Il fascino del non esserci
Il desiderio di scomparire può essere anche un gesto per affermare la nostra identità, una rivendicazione del nostro spazio interiore.
Come se togliersi dalla scena fosse l’unico modo per tornare a se stessi.
Non per negarsi, ma per rivedersi con occhi nuovi, non filtrati da schermi o aspettative.
È come desiderare una pausa dal rumore delle immagini, una tregua dalla necessità di definirsi.
Perché ogni volta che ci mostriamo, dobbiamo scegliere come farlo, e in quella scelta lasciamo fuori qualcosa.
Ciò che non mostriamo diventa invisibile anche a noi.

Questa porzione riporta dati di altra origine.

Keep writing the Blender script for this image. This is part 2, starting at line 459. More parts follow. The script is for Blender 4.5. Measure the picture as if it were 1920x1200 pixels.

In un’epoca di connessioni forzate, concedersi di scollegarsi è un atto liberatorio.
Non per assenza, ma per presenza piena.
Per riscoprire un sé che non vive solo nel riflesso degli altri.
La conclusione del dottor Buffoli
Abbiamo chiesto al dottor Guido Buffoli cosa ci racconta, dal punto di vista psicoanalitico, il desiderio di scomparire per un po’, senza lasciare tracce.
La sua risposta:
“Ci racconta il desiderio che qualcuno scopra le tracce che non abbiamo lasciato.
E, nell’immaginario, che sia possibile la realizzazione non nevrotica contemporanea di essere e non essere.”